● Objective: Reproduce, word for word, every line from the first one down to the line containing "build('body', tm, M_TOTEB, tt)", and nothing else.

____ Material

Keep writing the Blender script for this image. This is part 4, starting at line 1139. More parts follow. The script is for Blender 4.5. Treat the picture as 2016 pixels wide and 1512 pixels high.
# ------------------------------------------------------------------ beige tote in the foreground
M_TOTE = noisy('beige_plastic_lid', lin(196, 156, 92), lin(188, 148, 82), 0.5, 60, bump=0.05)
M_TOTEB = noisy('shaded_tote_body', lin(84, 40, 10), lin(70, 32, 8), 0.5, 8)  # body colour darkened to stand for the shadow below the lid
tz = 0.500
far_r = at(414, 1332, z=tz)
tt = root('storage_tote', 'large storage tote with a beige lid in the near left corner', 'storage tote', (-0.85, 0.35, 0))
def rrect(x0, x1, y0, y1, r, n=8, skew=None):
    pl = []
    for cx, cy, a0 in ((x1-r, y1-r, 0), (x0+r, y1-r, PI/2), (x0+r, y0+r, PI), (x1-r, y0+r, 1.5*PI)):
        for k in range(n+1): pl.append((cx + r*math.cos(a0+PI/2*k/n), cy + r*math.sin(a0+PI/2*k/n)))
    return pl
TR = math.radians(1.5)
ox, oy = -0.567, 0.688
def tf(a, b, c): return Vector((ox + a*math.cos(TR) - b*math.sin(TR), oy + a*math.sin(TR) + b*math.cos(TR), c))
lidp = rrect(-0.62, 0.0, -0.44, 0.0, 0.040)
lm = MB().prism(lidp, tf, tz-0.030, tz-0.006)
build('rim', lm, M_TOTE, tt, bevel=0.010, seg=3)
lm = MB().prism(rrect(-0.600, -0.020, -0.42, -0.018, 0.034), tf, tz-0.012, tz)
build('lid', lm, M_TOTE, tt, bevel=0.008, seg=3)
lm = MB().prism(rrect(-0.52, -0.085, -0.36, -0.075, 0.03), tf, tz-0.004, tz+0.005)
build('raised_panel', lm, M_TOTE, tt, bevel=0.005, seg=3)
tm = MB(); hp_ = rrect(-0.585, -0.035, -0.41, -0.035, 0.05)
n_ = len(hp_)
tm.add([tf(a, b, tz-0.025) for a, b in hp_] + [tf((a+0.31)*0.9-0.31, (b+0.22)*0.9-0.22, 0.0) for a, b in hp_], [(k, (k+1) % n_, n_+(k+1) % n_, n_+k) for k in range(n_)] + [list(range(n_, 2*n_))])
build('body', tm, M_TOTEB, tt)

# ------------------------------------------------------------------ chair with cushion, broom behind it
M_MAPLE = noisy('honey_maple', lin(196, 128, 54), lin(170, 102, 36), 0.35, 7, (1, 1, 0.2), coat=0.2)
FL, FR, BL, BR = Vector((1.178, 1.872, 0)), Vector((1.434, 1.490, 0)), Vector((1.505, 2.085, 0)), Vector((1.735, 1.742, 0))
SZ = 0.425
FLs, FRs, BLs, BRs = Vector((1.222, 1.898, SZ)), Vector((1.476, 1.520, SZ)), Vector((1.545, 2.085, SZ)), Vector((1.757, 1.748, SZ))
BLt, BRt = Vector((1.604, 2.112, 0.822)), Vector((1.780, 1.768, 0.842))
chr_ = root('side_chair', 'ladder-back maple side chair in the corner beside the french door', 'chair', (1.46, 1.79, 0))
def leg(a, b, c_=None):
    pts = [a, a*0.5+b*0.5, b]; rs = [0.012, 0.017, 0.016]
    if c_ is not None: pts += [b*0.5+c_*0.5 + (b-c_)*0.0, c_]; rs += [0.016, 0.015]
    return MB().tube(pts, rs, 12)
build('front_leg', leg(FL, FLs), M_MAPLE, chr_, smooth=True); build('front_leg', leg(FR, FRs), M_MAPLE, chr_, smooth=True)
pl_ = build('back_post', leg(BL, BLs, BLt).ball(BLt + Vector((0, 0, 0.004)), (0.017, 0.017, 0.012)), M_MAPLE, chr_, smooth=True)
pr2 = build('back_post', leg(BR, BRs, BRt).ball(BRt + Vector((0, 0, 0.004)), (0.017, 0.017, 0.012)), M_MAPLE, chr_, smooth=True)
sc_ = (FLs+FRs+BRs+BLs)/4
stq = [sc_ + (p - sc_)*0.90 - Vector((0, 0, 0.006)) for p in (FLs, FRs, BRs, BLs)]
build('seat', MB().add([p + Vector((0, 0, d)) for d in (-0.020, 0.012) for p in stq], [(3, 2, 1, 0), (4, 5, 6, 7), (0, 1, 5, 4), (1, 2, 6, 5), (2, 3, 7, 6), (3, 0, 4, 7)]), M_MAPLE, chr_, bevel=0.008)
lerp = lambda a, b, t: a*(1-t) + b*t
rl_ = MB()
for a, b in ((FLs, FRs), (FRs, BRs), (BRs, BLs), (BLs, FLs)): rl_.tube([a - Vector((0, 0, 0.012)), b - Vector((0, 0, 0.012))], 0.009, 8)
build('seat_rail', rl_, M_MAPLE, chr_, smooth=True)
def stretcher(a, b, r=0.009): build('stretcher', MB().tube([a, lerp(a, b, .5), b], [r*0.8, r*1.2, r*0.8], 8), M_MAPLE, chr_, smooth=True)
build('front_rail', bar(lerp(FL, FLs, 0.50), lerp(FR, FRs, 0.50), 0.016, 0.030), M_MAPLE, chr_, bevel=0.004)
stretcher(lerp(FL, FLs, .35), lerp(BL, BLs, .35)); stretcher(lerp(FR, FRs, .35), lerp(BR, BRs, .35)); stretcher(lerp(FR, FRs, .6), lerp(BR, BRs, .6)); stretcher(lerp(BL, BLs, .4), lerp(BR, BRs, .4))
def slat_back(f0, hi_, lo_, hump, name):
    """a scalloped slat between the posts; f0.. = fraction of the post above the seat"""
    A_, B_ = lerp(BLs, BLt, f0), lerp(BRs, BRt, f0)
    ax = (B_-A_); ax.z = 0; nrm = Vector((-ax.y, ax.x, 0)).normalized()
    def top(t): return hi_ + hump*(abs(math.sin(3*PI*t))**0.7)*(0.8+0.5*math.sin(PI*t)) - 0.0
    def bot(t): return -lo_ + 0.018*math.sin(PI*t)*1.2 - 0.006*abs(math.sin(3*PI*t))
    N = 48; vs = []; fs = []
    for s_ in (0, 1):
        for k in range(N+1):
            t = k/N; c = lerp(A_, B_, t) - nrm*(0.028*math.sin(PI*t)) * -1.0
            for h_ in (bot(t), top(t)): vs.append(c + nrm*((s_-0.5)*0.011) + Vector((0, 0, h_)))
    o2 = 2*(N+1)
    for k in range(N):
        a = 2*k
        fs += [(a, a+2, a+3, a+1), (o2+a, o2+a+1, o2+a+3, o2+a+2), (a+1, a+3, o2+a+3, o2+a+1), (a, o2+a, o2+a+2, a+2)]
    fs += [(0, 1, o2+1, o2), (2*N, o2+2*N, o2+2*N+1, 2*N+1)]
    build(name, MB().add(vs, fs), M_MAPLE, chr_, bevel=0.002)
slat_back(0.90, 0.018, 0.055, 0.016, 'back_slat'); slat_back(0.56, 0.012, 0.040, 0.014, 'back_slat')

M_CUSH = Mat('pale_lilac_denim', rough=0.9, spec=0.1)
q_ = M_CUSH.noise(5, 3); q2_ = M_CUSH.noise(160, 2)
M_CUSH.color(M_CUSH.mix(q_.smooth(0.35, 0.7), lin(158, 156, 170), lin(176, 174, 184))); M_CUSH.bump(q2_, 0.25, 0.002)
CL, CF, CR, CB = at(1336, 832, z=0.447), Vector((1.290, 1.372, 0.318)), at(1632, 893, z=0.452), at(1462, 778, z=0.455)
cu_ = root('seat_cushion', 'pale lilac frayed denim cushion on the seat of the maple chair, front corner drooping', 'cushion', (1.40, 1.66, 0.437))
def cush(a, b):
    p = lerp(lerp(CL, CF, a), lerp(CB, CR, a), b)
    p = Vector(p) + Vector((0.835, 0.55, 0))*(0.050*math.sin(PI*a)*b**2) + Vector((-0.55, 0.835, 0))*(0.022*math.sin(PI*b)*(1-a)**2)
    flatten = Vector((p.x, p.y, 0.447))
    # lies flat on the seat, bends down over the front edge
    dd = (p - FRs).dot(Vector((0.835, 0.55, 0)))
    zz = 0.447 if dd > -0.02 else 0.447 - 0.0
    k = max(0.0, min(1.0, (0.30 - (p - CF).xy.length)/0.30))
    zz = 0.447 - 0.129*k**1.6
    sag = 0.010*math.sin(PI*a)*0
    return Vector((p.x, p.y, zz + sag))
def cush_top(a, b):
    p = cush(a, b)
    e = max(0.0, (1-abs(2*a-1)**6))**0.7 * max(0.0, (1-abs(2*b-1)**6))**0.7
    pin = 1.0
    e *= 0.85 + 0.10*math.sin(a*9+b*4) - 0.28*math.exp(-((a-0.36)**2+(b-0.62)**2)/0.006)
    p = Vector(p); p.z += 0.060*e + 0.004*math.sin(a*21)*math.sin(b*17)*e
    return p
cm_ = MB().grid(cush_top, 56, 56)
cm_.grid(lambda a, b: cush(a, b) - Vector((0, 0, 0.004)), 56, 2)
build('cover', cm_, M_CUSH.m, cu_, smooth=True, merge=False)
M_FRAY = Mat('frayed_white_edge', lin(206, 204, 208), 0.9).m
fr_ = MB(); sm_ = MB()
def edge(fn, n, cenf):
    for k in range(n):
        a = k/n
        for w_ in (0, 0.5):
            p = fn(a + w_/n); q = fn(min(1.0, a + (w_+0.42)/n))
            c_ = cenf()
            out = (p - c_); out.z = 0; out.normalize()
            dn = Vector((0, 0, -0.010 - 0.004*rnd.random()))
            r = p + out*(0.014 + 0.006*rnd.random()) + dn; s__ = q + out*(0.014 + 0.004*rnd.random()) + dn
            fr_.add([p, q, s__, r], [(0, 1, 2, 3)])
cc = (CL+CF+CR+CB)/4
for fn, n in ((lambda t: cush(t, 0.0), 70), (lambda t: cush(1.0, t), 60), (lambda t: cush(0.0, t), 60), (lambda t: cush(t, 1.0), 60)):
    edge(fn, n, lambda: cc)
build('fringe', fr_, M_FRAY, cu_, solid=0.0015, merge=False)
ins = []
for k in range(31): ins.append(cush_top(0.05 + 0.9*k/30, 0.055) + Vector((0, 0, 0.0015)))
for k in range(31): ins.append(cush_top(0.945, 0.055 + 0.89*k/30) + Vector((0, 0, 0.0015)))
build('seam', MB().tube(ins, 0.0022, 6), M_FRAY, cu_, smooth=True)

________

● Solved exercise:
Keep writing the Blender script for this image. This is part 4, starting at line 1139. More parts follow. The script is for Blender 4.5. Treat the picture as 2016 pixels wide and 1512 pixels high.
# ------------------------------------------------------------------ beige tote in the foreground
M_TOTE = noisy('beige_plastic_lid', lin(196, 156, 92), lin(188, 148, 82), 0.5, 60, bump=0.05)
M_TOTEB = noisy('shaded_tote_body', lin(84, 40, 10), lin(70, 32, 8), 0.5, 8)  # body colour darkened to stand for the shadow below the lid
tz = 0.500
far_r = at(414, 1332, z=tz)
tt = root('storage_tote', 'large storage tote with a beige lid in the near left corner', 'storage tote', (-0.85, 0.35, 0))
def rrect(x0, x1, y0, y1, r, n=8, skew=None):
    pl = []
    for cx, cy, a0 in ((x1-r, y1-r, 0), (x0+r, y1-r, PI/2), (x0+r, y0+r, PI), (x1-r, y0+r, 1.5*PI)):
        for k in range(n+1): pl.append((cx + r*math.cos(a0+PI/2*k/n), cy + r*math.sin(a0+PI/2*k/n)))
    return pl
TR = math.radians(1.5)
ox, oy = -0.567, 0.688
def tf(a, b, c): return Vector((ox + a*math.cos(TR) - b*math.sin(TR), oy + a*math.sin(TR) + b*math.cos(TR), c))
lidp = rrect(-0.62, 0.0, -0.44, 0.0, 0.040)
lm = MB().prism(lidp, tf, tz-0.030, tz-0.006)
build('rim', lm, M_TOTE, tt, bevel=0.010, seg=3)
lm = MB().prism(rrect(-0.600, -0.020, -0.42, -0.018, 0.034), tf, tz-0.012, tz)
build('lid', lm, M_TOTE, tt, bevel=0.008, seg=3)
lm = MB().prism(rrect(-0.52, -0.085, -0.36, -0.075, 0.03), tf, tz-0.004, tz+0.005)
build('raised_panel', lm, M_TOTE, tt, bevel=0.005, seg=3)
tm = MB(); hp_ = rrect(-0.585, -0.035, -0.41, -0.035, 0.05)
n_ = len(hp_)
tm.add([tf(a, b, tz-0.025) for a, b in hp_] + [tf((a+0.31)*0.9-0.31, (b+0.22)*0.9-0.22, 0.0) for a, b in hp_], [(k, (k+1) % n_, n_+(k+1) % n_, n_+k) for k in range(n_)] + [list(range(n_, 2*n_))])
build('body', tm, M_TOTEB, tt)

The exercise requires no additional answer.